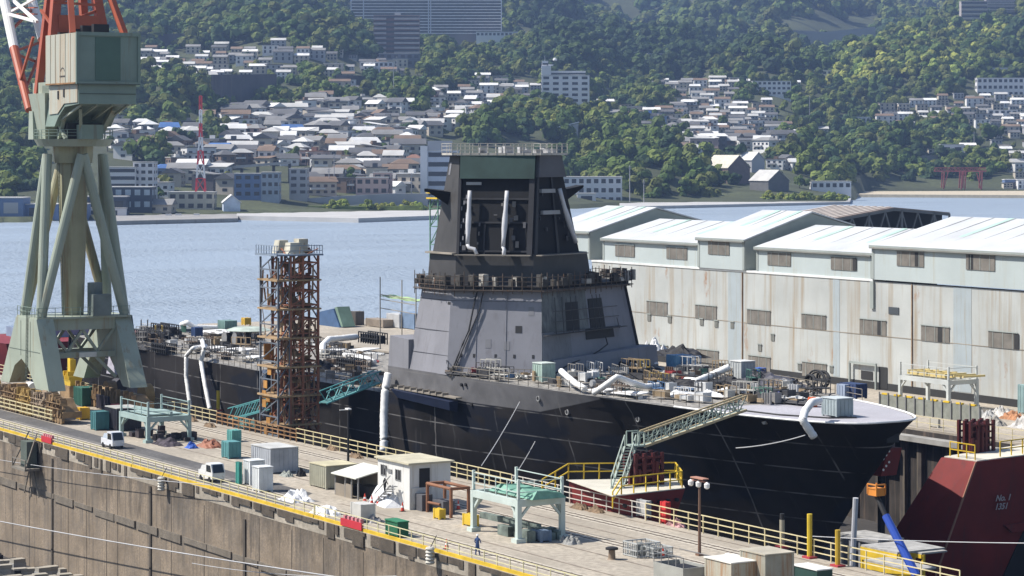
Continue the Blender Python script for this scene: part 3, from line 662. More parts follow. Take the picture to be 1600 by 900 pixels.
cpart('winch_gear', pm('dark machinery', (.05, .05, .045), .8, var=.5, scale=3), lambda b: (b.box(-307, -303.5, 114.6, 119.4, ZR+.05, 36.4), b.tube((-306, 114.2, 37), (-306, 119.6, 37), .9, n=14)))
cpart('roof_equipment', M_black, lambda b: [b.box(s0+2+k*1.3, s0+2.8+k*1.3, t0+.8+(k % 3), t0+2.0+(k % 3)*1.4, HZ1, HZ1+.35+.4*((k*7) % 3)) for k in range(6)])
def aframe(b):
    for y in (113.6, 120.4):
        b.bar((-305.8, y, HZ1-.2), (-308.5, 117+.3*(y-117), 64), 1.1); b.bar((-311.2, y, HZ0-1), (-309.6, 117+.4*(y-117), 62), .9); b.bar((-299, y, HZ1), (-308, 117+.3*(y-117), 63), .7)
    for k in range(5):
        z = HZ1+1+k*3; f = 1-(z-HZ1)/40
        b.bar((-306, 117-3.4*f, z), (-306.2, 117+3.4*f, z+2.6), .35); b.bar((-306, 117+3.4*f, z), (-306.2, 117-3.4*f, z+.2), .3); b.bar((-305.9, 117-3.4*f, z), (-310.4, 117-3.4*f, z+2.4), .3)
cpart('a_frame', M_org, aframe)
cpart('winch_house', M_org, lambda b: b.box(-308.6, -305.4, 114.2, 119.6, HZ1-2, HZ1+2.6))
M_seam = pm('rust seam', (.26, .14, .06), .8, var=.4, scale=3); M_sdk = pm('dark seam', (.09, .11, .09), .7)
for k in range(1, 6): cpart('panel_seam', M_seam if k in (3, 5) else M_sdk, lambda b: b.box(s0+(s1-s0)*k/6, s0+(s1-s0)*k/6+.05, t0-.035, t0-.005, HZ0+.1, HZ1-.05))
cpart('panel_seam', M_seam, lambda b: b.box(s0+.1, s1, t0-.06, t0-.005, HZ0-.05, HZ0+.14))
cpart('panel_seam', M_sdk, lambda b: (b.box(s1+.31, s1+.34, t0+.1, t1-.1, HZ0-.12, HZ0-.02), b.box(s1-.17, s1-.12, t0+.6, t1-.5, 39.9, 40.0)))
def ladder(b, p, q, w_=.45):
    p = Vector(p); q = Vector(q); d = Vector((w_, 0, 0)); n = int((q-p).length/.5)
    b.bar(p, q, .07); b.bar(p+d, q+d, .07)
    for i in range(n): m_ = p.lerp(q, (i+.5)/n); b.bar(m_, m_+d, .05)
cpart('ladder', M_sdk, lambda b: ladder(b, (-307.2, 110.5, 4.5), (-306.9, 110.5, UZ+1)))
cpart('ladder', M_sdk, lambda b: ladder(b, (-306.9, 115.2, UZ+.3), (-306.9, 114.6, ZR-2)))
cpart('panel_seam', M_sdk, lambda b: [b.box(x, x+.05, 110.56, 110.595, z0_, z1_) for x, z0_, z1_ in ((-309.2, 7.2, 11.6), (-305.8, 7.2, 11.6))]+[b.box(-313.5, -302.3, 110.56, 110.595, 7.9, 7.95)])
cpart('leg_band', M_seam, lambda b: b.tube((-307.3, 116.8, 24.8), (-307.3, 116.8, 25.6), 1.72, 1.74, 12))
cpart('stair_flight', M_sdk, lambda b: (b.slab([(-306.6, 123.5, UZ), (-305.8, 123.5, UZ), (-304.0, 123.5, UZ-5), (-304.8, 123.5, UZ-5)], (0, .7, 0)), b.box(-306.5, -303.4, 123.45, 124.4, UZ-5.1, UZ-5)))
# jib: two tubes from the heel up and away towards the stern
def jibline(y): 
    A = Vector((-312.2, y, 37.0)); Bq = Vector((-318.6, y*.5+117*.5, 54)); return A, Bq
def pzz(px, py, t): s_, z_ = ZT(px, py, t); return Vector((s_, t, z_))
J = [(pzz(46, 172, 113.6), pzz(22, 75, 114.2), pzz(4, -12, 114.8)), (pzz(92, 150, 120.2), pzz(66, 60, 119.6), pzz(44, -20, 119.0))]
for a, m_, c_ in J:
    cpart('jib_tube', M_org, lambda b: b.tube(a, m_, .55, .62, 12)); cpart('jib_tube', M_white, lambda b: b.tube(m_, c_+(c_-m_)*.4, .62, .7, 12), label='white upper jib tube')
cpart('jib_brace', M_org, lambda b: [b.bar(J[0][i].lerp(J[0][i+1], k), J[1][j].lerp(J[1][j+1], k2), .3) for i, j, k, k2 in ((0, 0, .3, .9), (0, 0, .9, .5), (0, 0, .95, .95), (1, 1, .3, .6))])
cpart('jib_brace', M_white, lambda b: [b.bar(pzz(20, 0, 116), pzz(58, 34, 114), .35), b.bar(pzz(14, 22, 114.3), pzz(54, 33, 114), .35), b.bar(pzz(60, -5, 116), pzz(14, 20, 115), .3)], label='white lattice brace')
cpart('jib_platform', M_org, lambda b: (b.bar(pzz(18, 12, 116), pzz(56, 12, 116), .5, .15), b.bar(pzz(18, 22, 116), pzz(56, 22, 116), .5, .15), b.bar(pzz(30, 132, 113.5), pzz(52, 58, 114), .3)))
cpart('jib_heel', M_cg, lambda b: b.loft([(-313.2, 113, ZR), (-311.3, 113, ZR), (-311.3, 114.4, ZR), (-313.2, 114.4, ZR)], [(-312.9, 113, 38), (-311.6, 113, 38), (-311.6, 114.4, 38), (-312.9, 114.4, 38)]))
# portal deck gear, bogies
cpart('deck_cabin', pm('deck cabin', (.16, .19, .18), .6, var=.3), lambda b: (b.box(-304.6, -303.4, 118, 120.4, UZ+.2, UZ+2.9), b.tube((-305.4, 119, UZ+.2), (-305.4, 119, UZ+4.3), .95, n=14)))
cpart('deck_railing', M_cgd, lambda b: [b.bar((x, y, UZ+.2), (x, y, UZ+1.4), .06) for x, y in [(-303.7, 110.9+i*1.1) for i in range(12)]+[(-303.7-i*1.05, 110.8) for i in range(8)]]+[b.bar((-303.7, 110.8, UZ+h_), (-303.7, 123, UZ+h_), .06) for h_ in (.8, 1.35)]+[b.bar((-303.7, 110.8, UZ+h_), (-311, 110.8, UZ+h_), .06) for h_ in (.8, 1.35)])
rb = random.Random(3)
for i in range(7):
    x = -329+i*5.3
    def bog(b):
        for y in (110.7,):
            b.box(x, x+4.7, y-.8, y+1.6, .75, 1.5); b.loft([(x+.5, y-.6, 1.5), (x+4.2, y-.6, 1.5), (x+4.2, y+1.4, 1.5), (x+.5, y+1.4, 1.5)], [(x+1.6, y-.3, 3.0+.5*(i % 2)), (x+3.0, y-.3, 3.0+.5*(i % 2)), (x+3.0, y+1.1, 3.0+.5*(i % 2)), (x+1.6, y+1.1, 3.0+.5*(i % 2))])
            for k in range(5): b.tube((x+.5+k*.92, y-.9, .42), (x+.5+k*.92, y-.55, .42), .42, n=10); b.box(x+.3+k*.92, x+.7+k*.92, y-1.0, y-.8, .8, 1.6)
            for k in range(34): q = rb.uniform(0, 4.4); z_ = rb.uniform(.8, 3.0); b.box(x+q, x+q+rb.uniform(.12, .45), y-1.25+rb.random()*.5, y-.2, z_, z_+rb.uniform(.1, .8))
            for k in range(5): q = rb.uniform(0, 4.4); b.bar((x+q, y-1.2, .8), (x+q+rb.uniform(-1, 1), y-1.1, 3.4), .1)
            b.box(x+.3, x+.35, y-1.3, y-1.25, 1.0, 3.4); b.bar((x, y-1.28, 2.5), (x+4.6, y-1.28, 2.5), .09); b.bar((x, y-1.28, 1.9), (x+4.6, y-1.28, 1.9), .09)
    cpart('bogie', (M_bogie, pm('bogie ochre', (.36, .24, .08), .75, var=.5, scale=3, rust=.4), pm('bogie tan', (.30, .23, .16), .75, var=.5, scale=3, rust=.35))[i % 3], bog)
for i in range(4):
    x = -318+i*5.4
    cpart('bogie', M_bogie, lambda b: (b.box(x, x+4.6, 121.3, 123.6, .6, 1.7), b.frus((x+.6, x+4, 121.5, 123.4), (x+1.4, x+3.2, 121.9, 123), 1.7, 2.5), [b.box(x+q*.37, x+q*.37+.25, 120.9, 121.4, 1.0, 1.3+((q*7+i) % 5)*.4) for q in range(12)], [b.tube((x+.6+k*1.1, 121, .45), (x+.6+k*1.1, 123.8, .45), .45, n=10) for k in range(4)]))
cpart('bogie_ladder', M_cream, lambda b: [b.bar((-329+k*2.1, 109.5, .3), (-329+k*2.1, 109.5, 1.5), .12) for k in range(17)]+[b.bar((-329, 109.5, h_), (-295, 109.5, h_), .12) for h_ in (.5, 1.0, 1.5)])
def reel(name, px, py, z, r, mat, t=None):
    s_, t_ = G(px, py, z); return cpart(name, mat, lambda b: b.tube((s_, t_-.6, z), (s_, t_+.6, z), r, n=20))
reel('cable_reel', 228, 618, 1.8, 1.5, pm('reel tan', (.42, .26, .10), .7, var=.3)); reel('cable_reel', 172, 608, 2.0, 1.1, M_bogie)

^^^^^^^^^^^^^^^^

Exercise description:
Return only the number of lines in the data that contain "from".

Answer to the problem:
2